The Cayley–Hamilton theorem states that every square matrix satisfies its own characteristic equation.
But does it work in the opposite direction?
If for example for a certain matrix $A$ we know that
$ A^2-6A+9I=0, $
does that mean that the characteristic equation of $A$ is
$ \lambda^2-6\lambda+9=0 $ ?
Even without counterexamples it is obvious that your statement can't be true because if $A$ is a root of the polynomial $p(x)$ then it must be the root of $p(x)q(x)$ for any polynomial $q$. So that way we would get the matrix $A$ has infinitely many characteristic polynomials.
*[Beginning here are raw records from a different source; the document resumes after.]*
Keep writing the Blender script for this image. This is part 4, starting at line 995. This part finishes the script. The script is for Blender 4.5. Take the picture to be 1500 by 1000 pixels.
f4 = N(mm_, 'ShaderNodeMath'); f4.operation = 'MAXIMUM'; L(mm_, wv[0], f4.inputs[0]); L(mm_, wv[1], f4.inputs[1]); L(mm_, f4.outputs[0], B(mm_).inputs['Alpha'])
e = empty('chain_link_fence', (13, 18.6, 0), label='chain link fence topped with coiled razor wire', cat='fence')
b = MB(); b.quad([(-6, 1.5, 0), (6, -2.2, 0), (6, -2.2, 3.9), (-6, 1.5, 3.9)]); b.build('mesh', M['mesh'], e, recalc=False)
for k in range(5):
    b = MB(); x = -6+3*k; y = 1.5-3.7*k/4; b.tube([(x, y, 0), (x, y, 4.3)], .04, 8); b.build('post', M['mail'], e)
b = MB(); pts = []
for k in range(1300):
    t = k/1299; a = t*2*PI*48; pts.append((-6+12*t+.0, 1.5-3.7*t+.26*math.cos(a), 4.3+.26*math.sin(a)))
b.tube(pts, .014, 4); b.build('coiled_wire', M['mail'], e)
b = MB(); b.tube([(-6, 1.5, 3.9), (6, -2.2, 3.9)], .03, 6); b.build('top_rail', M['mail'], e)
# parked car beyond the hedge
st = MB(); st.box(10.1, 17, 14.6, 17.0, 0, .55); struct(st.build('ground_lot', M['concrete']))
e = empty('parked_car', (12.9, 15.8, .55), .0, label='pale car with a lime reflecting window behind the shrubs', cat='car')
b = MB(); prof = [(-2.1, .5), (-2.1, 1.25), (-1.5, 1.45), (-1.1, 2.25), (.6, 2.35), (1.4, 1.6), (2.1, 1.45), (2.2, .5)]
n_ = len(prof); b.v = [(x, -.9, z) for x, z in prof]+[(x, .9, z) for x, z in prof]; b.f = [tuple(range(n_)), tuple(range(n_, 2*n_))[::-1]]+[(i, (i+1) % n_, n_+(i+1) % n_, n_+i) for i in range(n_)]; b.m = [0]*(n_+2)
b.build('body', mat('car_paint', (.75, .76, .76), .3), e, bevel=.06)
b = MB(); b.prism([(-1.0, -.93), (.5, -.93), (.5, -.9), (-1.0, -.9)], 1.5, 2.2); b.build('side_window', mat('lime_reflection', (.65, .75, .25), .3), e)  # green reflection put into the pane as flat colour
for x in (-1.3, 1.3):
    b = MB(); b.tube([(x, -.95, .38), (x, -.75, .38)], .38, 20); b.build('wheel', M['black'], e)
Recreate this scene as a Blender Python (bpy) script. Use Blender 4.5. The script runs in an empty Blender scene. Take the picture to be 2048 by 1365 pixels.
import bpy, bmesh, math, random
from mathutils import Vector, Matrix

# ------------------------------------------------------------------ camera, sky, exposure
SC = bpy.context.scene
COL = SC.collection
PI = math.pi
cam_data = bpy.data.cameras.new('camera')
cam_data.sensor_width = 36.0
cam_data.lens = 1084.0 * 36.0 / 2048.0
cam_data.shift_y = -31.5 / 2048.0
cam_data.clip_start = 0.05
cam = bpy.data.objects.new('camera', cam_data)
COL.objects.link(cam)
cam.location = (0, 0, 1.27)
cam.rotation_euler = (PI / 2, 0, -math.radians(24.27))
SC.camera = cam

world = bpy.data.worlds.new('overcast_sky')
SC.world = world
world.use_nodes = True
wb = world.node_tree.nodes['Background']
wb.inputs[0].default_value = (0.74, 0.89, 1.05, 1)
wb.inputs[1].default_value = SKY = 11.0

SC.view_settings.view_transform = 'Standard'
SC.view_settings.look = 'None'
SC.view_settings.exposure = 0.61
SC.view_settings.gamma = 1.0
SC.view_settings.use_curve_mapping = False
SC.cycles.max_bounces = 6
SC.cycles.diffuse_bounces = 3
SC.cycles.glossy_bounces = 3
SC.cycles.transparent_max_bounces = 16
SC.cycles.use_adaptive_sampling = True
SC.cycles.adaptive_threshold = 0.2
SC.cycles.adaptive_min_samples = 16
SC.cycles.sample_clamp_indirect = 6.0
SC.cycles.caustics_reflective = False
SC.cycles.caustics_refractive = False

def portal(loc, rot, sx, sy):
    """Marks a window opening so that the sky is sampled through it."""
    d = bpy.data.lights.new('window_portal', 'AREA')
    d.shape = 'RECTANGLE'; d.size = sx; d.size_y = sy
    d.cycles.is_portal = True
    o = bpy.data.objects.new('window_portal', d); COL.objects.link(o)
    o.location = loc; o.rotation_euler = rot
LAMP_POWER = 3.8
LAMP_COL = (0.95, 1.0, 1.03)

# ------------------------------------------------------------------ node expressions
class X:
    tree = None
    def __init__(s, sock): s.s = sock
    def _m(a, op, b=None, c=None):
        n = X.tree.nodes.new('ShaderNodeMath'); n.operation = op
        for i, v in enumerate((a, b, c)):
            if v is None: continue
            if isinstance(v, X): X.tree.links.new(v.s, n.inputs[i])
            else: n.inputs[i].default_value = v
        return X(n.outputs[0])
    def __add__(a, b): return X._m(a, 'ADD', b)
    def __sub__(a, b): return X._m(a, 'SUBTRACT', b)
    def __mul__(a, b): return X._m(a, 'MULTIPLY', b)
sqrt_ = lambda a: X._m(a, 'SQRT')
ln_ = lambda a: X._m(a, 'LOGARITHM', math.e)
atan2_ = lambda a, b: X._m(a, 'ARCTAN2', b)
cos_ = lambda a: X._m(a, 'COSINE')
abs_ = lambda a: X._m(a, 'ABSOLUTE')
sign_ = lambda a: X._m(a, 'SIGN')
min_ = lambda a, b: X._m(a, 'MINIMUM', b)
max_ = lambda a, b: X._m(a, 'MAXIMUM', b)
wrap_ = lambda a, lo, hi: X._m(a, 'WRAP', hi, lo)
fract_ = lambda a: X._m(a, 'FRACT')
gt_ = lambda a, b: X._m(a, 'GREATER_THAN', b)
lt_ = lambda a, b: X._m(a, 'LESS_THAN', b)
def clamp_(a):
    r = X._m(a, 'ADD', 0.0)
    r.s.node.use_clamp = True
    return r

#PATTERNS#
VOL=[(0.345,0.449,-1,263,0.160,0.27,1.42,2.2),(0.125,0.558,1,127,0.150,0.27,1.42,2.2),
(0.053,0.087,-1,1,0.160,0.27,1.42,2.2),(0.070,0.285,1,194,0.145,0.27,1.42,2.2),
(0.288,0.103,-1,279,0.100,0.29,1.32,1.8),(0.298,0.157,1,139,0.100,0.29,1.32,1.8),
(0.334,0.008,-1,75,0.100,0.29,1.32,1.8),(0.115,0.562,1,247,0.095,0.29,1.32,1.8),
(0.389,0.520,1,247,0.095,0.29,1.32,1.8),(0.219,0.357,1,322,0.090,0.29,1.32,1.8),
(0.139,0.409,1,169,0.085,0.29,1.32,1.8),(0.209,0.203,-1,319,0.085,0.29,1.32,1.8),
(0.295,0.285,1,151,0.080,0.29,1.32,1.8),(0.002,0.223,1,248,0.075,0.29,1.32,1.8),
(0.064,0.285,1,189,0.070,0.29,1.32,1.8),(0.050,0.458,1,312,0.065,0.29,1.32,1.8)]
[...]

For any $n \times n$ matrix $A$, the $(2n) \times (2n)$ matrix $\pmatrix{A & 0\cr 0 & A\cr}$ satisfies the characteristic polynomial of $A$, but its own characteristic polynomial is the square of that of $A$.
No. In general if a matrix is a root of a polynomial, that polynomial is a multiple of the minimal polynomial of that matrix.
Even if you only consider n-degree polynomials for an n×n matrix, this still can fail.
For example, if A=0, then the characteristic polynomial is $x^n$, but A is the root of any polynomial $xg(x)$.
However, all is not lost. If your minimal polynomial equals your characteristic polynomial (as with companion matrices or in the case you have no repeated roots), then the characteristic polynomial (= minimal polynomial) will be the unique monic n-degree polynomial with root A.
No, the $n\times n$ matrix $A=3I$ satisfies the given equation but it has a different characteristic polynomial for $n\not=2$.